• _SOURCE DATA_:
————————

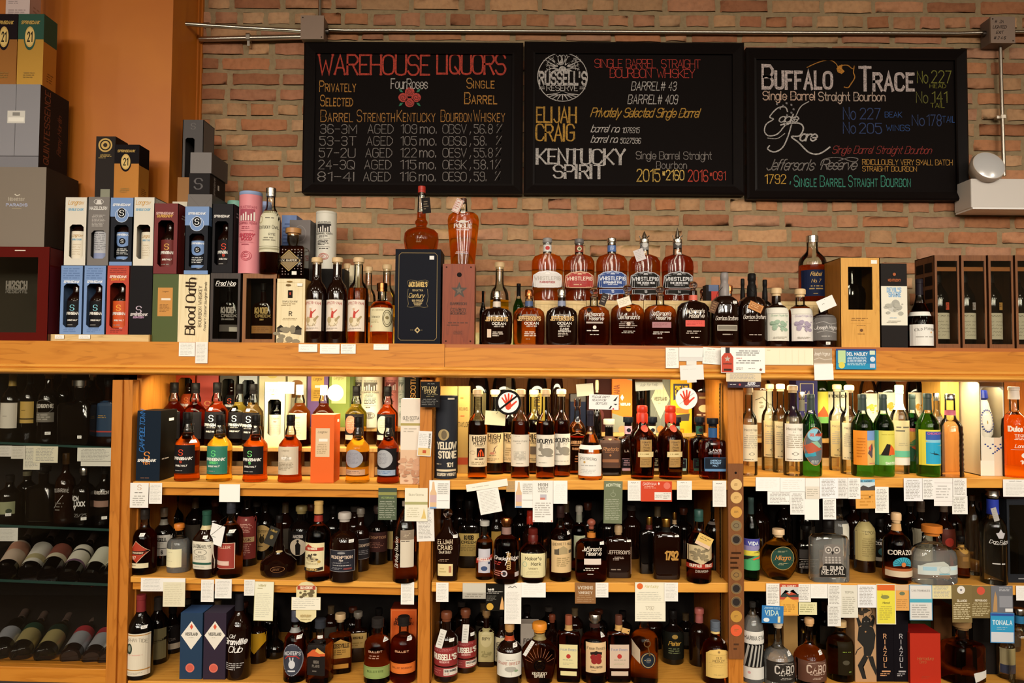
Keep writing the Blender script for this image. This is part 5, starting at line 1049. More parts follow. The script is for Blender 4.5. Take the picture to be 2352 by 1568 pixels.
# --- black presentation box,wooden star box and the decanters on them
_,zj,_b = carton(907,1012,572,'top',2.535,.13,'#0d0f1a','large navy black box with a thin gold border and ornate gold lettering',side='#090a12',grp=GI,name='gift_box',
    art=[('s',[(.13,.04),(.87,.04),(.92,.065),(.92,.935),(.87,.96),(.13,.96),(.08,.935),(.08,.065),(.13,.04)],.008,'#a88c54'),('r',.75,.89,.85,.93,'#e8e6e2'),('t','JACK DANIEL\'S',.5,.628,.045,'#c8a864','cond',.42),('t','SINATRA',.5,.565,.018,'#a89468','wide',.24),('t','Century',.48,.51,.045,'#c0a468','it',.36),('t','100 PROOF',.5,.455,.018,'#b09a6c','b',.26),('t','TENNESSEE',.5,.43,.013,'#b09a6c','b',.2),('t','WHISKEY',.5,.412,.013,'#b09a6c','b',.16),
     ('s',[(.29,.62),(.27,.66),(.34,.675),(.5,.66),(.66,.675),(.73,.66),(.71,.62)],.006,'#8a784e'),('s',[(.29,.58),(.27,.50),(.3,.42),(.27,.39),(.36,.385),(.5,.395),(.64,.385),(.73,.39),(.70,.42),(.73,.50),(.71,.58)],.007,'#8a784e'),('diamond',.5,.145,.065,.034,'#b8a070'),('diamond',.5,.145,.03,.016,'#0d0f1a'),('l',.34,.14,.42,.15,1,'#8a784e'),('l',.58,.14,.66,.15,1,'#8a784e')])
bottle(968,81,428,zj,2.60,'sin','deep','red','bulbous long necked whiskey decanter standing on the navy black box',lab=(.06,.22),lw=.5,fill=.60,art=[('l',.3,.3,.7,.6,2,'#8a6a4c')],tag_=(.36,.66,.03,.055,6,'#1c1614',[('l',.2,.2,.8,.8,4,'#6a5a44')]))
_,zs,_b = carton(1016,1090,606,'top',2.54,.10,'#7a3a1c','reddish cedar box with a finger hole and a grey star',mat=CEDAR(),side=wood('cedar2','#7a3517','#6b2c12','#5c240e',1.4,'Z'),grp=GI,art=[('c',.52,.865,.075,'#120a08'),('star',.52,.67,.27,'#4a4038'),('star',.52,.67,.12,'#6a5a4c'),('t','GARRISON',.5,.505,.03,'#4c2c20','b',.6),('t','COWBOY',.5,.43,.04,'#4c2c20','bserif',.5),('t','BOURBON',.5,.385,.03,'#4c2c20','bserif',.5),('l',.15,.22,.85,.28,2,'#5a3020'),('l',.35,.12,.65,.17,3,'#5a3020')] + [('c',a,b,.025,'#3a2018') for a in (.12,.88) for b in (.04,.96)])
bottle(1064,73,456,zs,2.60,'pogue','amber','brown','tall flat amber flask with white lettering on its shoulder, standing on the cedar box',lab=(.14,.76),lw=.9,art=[('e',.5,.80,.16,.03,'#d8ccc0'),('s',[(.26,.83),(.36,.80),(.44,.83),(.56,.83),(.64,.80),(.74,.83)],.02,'#d8ccc0'),('t','POGUE',.5,.70,.09,'#efe4d8','serif',.72),('t',"Master's Select",.5,.62,.04,'#e8dccc','it',.44),('l',.25,.04,.75,.10,2,'#d8c4b0')],st=(0.0,.76),tag_=(-.32,.86,.026,.05,-24,'#d8c8c0',[('f',.06,.04,.94,.96,.06,'#b85a4c'),('l',.2,.2,.8,.8,4,'#b06a60')]))
# --- flat shouldered bottles in front
GJ = 'flat shouldered bourbon bottles along the ledge'
OCE = [('p',[(.24,.80),(.76,.80),(.70,.84),(.30,.84)],'#8a8078'),('s',[(.4,.84),(.42,.93),(.44,.84)],.012,'#8a8078'),('s',[(.54,.84),(.57,.96),(.6,.84)],.012,'#8a8078'),('t',"JEFFERSON'S",.5,.715,.115,'#c9a46c','cond',.90),('t','OCEAN',.58,.57,.065,'#e4dcd0','wide',.48),('t','AGED AT SEA',.58,.485,.035,'#c8beb0','bit',.44)]
RES = [('t',"Jefferson's",.5,.82,.11,'#e4d8c8','it',.66),('t','Reserve',.56,.70,.11,'#e4d8c8','it',.52)]
small = [('l',.34,.16,.74,.33,3,'#d8ccbc'),('l',.36,.07,.7,.11,1,'#b8a898')]
def resv(h,a): return RES + [('r',.2,.42,.82,.58,h),('l',.24,.45,.78,.55,3,a),('l',.22,.22,.8,.32,2,'#d8ccbc'),('l',.34,.11,.68,.16,1,'#c8bcac')]
NS = [.70,.79]
for x,w,t,lq,cap,ck,l,art,nl in (
    (1141,71,668,'dark','silver','metal','dark flat bottle with a gold ship name and pale sticker, nearest the cedar box',OCE + [('r',.18,.14,.32,.40,'#d8c0a8')] + [('l',.36,.16,.74,.33,3,'#d8ccbc')],(.70,.80,'#d8c8b8')),
    (1215,72,665,'deep','copper','metal','amber flat bottle with a gold ship name, second from the cedar box',OCE + small,(.70,.79,'#4a5c80')),
    (1290,72,664,'dark','silver','metal','flat bottle with gold ship name and extra cask lines, third from the cedar box',OCE + [('t','CASK',.58,.40,.05,'#e4dcd0','wide',.3),('t','STRENGTH',.58,.33,.045,'#e4dcd0','wide',.42),('l',.36,.16,.74,.28,3,'#d8ccbc')],(.70,.79,'#8a90a8')),
    (1364,73,660,'deep','clearball','ball','flat bottle with script name and a dark wax dot, glass ball stopper',RES + [('c',.32,.94,.08,'#2a211c'),('r',.22,.55,.78,.60,'#b8a89c'),('c',.5,.44,.06,'#e8dccc'),('l',.22,.30,.8,.37,1,'#d8ccbc'),('l',.34,.2,.68,.25,1,'#d8ccbc')],None),
    (1441,77,653,'deep','glass','ball','flat bottle with a gold leaf mark and white strip over its stopper',[('e',.5,.93,.08,.085,'#c89a4c'),('t',"Jefferson's",.52,.70,.11,'#e4d8c8','it',.7),('c',.5,.52,.06,'#c8b8a8'),('l',.2,.38,.8,.58,4,'#b8a494'),('l',.28,.24,.74,.33,2,'#d8ccbc')],None),
    (1516,75,656,'deep','clearball','ball','flat bottle with script name over a dusty pink rectangle',resv('#a87478','#8a5458'),None),
    (1592,76,645,'dark','clearball','ball','dark flat bottle with script name over a bright coral rectangle',resv('#d8584c','#b83a34'),(.70,.78,'#d86a58'))):
    bottle(x,w,t,'top',2.575,'jeff',lq,cap,l,art,None,lw=.92,grp=GJ,capk=ck,nl=nl,lab=(.05,.64),
           tag_=(-.28,.70,.045,.03,18,'#e6dcc8',[('l',.1,.2,.9,.8,3,'#c8bca4')]) if x == 1441 else (.55,.78,.022,.042,-20,'#3a3230',[('l',.2,.2,.8,.8,3,'#8a8078')]) if x == 1364 else None)
bottle(1613,40,662,'top',2.86,'jeff','red','amberball','small brown bottle with a ball stopper peeping out behind the coral one',None,grp=GJ,capk='ball')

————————

• _TO BE DONE_: Without the images, write out each line of the data verbatim.

• _CORRECT RESPONSE_:
Keep writing the Blender script for this image. This is part 5, starting at line 1049. More parts follow. The script is for Blender 4.5. Take the picture to be 2352 by 1568 pixels.
# --- black presentation box,wooden star box and the decanters on them
_,zj,_b = carton(907,1012,572,'top',2.535,.13,'#0d0f1a','large navy black box with a thin gold border and ornate gold lettering',side='#090a12',grp=GI,name='gift_box',
    art=[('s',[(.13,.04),(.87,.04),(.92,.065),(.92,.935),(.87,.96),(.13,.96),(.08,.935),(.08,.065),(.13,.04)],.008,'#a88c54'),('r',.75,.89,.85,.93,'#e8e6e2'),('t','JACK DANIEL\'S',.5,.628,.045,'#c8a864','cond',.42),('t','SINATRA',.5,.565,.018,'#a89468','wide',.24),('t','Century',.48,.51,.045,'#c0a468','it',.36),('t','100 PROOF',.5,.455,.018,'#b09a6c','b',.26),('t','TENNESSEE',.5,.43,.013,'#b09a6c','b',.2),('t','WHISKEY',.5,.412,.013,'#b09a6c','b',.16),
     ('s',[(.29,.62),(.27,.66),(.34,.675),(.5,.66),(.66,.675),(.73,.66),(.71,.62)],.006,'#8a784e'),('s',[(.29,.58),(.27,.50),(.3,.42),(.27,.39),(.36,.385),(.5,.395),(.64,.385),(.73,.39),(.70,.42),(.73,.50),(.71,.58)],.007,'#8a784e'),('diamond',.5,.145,.065,.034,'#b8a070'),('diamond',.5,.145,.03,.016,'#0d0f1a'),('l',.34,.14,.42,.15,1,'#8a784e'),('l',.58,.14,.66,.15,1,'#8a784e')])
bottle(968,81,428,zj,2.60,'sin','deep','red','bulbous long necked whiskey decanter standing on the navy black box',lab=(.06,.22),lw=.5,fill=.60,art=[('l',.3,.3,.7,.6,2,'#8a6a4c')],tag_=(.36,.66,.03,.055,6,'#1c1614',[('l',.2,.2,.8,.8,4,'#6a5a44')]))
_,zs,_b = carton(1016,1090,606,'top',2.54,.10,'#7a3a1c','reddish cedar box with a finger hole and a grey star',mat=CEDAR(),side=wood('cedar2','#7a3517','#6b2c12','#5c240e',1.4,'Z'),grp=GI,art=[('c',.52,.865,.075,'#120a08'),('star',.52,.67,.27,'#4a4038'),('star',.52,.67,.12,'#6a5a4c'),('t','GARRISON',.5,.505,.03,'#4c2c20','b',.6),('t','COWBOY',.5,.43,.04,'#4c2c20','bserif',.5),('t','BOURBON',.5,.385,.03,'#4c2c20','bserif',.5),('l',.15,.22,.85,.28,2,'#5a3020'),('l',.35,.12,.65,.17,3,'#5a3020')] + [('c',a,b,.025,'#3a2018') for a in (.12,.88) for b in (.04,.96)])
bottle(1064,73,456,zs,2.60,'pogue','amber','brown','tall flat amber flask with white lettering on its shoulder, standing on the cedar box',lab=(.14,.76),lw=.9,art=[('e',.5,.80,.16,.03,'#d8ccc0'),('s',[(.26,.83),(.36,.80),(.44,.83),(.56,.83),(.64,.80),(.74,.83)],.02,'#d8ccc0'),('t','POGUE',.5,.70,.09,'#efe4d8','serif',.72),('t',"Master's Select",.5,.62,.04,'#e8dccc','it',.44),('l',.25,.04,.75,.10,2,'#d8c4b0')],st=(0.0,.76),tag_=(-.32,.86,.026,.05,-24,'#d8c8c0',[('f',.06,.04,.94,.96,.06,'#b85a4c'),('l',.2,.2,.8,.8,4,'#b06a60')]))
# --- flat shouldered bottles in front
GJ = 'flat shouldered bourbon bottles along the ledge'
OCE = [('p',[(.24,.80),(.76,.80),(.70,.84),(.30,.84)],'#8a8078'),('s',[(.4,.84),(.42,.93),(.44,.84)],.012,'#8a8078'),('s',[(.54,.84),(.57,.96),(.6,.84)],.012,'#8a8078'),('t',"JEFFERSON'S",.5,.715,.115,'#c9a46c','cond',.90),('t','OCEAN',.58,.57,.065,'#e4dcd0','wide',.48),('t','AGED AT SEA',.58,.485,.035,'#c8beb0','bit',.44)]
RES = [('t',"Jefferson's",.5,.82,.11,'#e4d8c8','it',.66),('t','Reserve',.56,.70,.11,'#e4d8c8','it',.52)]
small = [('l',.34,.16,.74,.33,3,'#d8ccbc'),('l',.36,.07,.7,.11,1,'#b8a898')]
def resv(h,a): return RES + [('r',.2,.42,.82,.58,h),('l',.24,.45,.78,.55,3,a),('l',.22,.22,.8,.32,2,'#d8ccbc'),('l',.34,.11,.68,.16,1,'#c8bcac')]
NS = [.70,.79]
for x,w,t,lq,cap,ck,l,art,nl in (
    (1141,71,668,'dark','silver','metal','dark flat bottle with a gold ship name and pale sticker, nearest the cedar box',OCE + [('r',.18,.14,.32,.40,'#d8c0a8')] + [('l',.36,.16,.74,.33,3,'#d8ccbc')],(.70,.80,'#d8c8b8')),
    (1215,72,665,'deep','copper','metal','amber flat bottle with a gold ship name, second from the cedar box',OCE + small,(.70,.79,'#4a5c80')),
    (1290,72,664,'dark','silver','metal','flat bottle with gold ship name and extra cask lines, third from the cedar box',OCE + [('t','CASK',.58,.40,.05,'#e4dcd0','wide',.3),('t','STRENGTH',.58,.33,.045,'#e4dcd0','wide',.42),('l',.36,.16,.74,.28,3,'#d8ccbc')],(.70,.79,'#8a90a8')),
    (1364,73,660,'deep','clearball','ball','flat bottle with script name and a dark wax dot, glass ball stopper',RES + [('c',.32,.94,.08,'#2a211c'),('r',.22,.55,.78,.60,'#b8a89c'),('c',.5,.44,.06,'#e8dccc'),('l',.22,.30,.8,.37,1,'#d8ccbc'),('l',.34,.2,.68,.25,1,'#d8ccbc')],None),
    (1441,77,653,'deep','glass','ball','flat bottle with a gold leaf mark and white strip over its stopper',[('e',.5,.93,.08,.085,'#c89a4c'),('t',"Jefferson's",.52,.70,.11,'#e4d8c8','it',.7),('c',.5,.52,.06,'#c8b8a8'),('l',.2,.38,.8,.58,4,'#b8a494'),('l',.28,.24,.74,.33,2,'#d8ccbc')],None),
    (1516,75,656,'deep','clearball','ball','flat bottle with script name over a dusty pink rectangle',resv('#a87478','#8a5458'),None),
    (1592,76,645,'dark','clearball','ball','dark flat bottle with script name over a bright coral rectangle',resv('#d8584c','#b83a34'),(.70,.78,'#d86a58'))):
    bottle(x,w,t,'top',2.575,'jeff',lq,cap,l,art,None,lw=.92,grp=GJ,capk=ck,nl=nl,lab=(.05,.64),
           tag_=(-.28,.70,.045,.03,18,'#e6dcc8',[('l',.1,.2,.9,.8,3,'#c8bca4')]) if x == 1441 else (.55,.78,.022,.042,-20,'#3a3230',[('l',.2,.2,.8,.8,3,'#8a8078')]) if x == 1364 else None)
bottle(1613,40,662,'top',2.86,'jeff','red','amberball','small brown bottle with a ball stopper peeping out behind the coral one',None,grp=GJ,capk='ball')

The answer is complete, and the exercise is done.